On Doing the Right Thing

Posted on June 17, 2018


Not too long ago I read a sweet piece in the WSJ by the distinguished historian David McCullough’s doctor. One quote struck me as so truth-filled that I share it with you.

“…things worked out [back then],” McCullough said, “because individuals behaved in certain ways, with integrity and resilience.”

I thought, yes, how true. Then McCullough hits a home run. “They figured out how to work with other people, and they tried to do the right thing.”

To do the right thing.  So, being the historian that I am, I thought, who have I studied that “did the right thing?” As I put myself into the company of McCullough, the American historian of my generation who ranks in my top five of those I admire, I thought, well, I do have someone.

Years ago, I ran across a fiery sermon preached in 1511 by a Dominican friar, Antonio de Montesinos, in the newly founded Spanish city of Santo Domingo on the island of Española which today is shared by the Dominican Republic and Haiti.

Later, when teaching at UA, I read excerpts from Montesinos’s sermon when I reached that point in my classes on the conquest of the Americas, and it—invariably–moved my students deeply.

Montesinos took as his Scripture reading from John the Baptist: “In the words of Isaiah the prophet, ‘I am the voice of one calling in the desert, Make straight the way for the Lord.” (John 1:23)

Montesinos was loaded for bear. Both Isaiah and John the Baptist called on people to repent to make way for the coming of the Messiah. Without repentance there was no forgiveness. And without forgiveness, the hardhearted were doomed to eternal perdition.

The Spanish conquistadors of Hispaniola were in danger of eternal damnation if they continued to plague and enslave Indians. They had to be warned, explicitly, with courage and absolute conviction. Montesinos was called upon to do the right thing.

“You are in mortal danger of condemnation,” Montesinos warmed to his message, “not realizing the grave sins you are committing with such insensitivity. You are immersed in them and dying in them.”

“I want you to know that I have come to this pulpit, I who am the voice of Christ on the desert of this island. And you had better pay attention, not just listen, but heed with all your heart and all your mind. For this will be something you never heard before, the hardest, harshest, most terrifying news you ever expected to hear.”

“This voice,” Montesinos started quietly, “says you are in mortal sin. You live and die for the cruelty and tyranny which you inflict on these innocent people.”

“By what right,” Montesinos picked up the strength of his voice, “By what right and by what law do you hold these Indians in such cruel and horrible servitude?”

“By whose authority have you made such detestable war on these people who lived peacefully in their lands?”

“How can you hold them so oppressed and exhausted, without giving them food nor curing their illnesses?
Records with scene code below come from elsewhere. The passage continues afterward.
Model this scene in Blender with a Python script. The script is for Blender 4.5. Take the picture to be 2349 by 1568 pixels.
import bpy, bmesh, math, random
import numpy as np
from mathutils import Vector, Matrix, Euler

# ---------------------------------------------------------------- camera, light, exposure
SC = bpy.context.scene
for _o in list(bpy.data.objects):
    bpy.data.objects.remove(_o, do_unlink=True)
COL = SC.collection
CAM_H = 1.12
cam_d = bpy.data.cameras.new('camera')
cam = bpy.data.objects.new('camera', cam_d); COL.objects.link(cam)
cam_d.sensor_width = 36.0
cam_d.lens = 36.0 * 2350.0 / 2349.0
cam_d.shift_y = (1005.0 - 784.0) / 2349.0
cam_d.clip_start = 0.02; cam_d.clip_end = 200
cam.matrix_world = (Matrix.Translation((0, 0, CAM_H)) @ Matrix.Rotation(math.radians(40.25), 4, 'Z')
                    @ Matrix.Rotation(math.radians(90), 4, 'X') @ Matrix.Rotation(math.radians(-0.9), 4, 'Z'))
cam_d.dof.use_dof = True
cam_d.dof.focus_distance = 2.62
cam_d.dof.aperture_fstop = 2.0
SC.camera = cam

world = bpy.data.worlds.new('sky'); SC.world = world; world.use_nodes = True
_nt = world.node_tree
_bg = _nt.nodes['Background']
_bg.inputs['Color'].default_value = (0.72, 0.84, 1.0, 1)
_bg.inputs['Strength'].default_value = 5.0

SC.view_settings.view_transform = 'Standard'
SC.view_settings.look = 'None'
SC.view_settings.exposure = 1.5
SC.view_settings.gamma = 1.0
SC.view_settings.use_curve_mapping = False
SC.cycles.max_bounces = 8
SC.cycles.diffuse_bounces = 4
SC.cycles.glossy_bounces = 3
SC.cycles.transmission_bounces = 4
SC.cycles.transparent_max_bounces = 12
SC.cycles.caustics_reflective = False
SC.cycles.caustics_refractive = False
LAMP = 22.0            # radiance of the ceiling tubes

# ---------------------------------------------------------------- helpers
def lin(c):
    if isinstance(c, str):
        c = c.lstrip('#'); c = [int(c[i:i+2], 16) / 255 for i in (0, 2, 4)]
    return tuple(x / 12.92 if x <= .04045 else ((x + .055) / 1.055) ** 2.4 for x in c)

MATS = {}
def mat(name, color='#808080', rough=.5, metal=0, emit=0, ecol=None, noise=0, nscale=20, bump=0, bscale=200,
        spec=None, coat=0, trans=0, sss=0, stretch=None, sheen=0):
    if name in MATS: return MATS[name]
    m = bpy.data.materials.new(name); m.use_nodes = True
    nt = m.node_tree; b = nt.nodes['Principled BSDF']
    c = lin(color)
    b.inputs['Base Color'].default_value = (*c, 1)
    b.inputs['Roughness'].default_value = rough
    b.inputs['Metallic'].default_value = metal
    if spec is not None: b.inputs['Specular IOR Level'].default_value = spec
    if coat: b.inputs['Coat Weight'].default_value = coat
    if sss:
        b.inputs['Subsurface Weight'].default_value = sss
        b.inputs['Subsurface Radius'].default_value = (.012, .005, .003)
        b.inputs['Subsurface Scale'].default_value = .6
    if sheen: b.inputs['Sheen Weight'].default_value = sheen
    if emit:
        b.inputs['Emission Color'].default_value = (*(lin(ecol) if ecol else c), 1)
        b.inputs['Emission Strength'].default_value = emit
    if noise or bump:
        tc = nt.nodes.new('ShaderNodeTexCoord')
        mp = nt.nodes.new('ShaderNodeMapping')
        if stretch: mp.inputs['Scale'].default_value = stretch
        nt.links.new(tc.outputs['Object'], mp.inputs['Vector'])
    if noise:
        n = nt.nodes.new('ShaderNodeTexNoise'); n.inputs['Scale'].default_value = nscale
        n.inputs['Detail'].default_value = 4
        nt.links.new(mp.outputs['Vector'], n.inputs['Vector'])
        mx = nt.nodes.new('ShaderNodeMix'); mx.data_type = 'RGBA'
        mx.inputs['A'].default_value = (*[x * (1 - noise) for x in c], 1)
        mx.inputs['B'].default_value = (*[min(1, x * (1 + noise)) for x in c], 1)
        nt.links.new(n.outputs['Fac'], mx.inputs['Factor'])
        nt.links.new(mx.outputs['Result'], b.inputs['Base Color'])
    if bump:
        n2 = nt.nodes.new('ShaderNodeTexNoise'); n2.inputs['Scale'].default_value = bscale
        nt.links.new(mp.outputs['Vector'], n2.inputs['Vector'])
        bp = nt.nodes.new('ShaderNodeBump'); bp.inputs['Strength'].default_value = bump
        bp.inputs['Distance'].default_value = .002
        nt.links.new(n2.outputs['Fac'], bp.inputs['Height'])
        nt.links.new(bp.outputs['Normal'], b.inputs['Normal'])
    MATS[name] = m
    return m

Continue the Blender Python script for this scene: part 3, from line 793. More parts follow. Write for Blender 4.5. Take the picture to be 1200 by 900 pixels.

They die daily from the work you demand of them.”

“Let me be perfectly clear. You are killing them to get the gold you so crave!”

Momentarily, Montesinos’ hearers were stunned into silence by this prophetic indictment hurled at them.

“And who among you is taking care to teach them about God the creator? Who is baptizing them, leading them to mass, celebrating holidays and Sundays?”

Montesinos thundered from the pulpit. “Are these not men? Do they not have rational souls? Are you not obliged to love them as yourselves! Don’t you understand this? Don’t you see this? How can you be in such a profound and lethargic sleep? Be assured that in your state you can no more be saved than Moors or Turks who lack and don’t want the faith of Jesus Christ.”

The congregation was shocked, then outraged that this Dominican friar was telling them they were no better than infidels, moral Moors, the Spanish word for Muslims in Spain.

When Montesinos finished, he stepped away from the pulpit and left, his head held high among the murmurs and evil looks.

The settlers later went as a group, a mob really, led by the Governor Diego Columbus, to demand a retraction from this rabid priest. They got more than they bargained for, which you can read about in a little book Bartolomé de las Casas and the Conquest of the Americas where the entire story is told.

Montesinos did the right thing.

Published Sunday May 6, 2018 in The Tuscaloosa News as “A powerful lesson on doing the right thing.”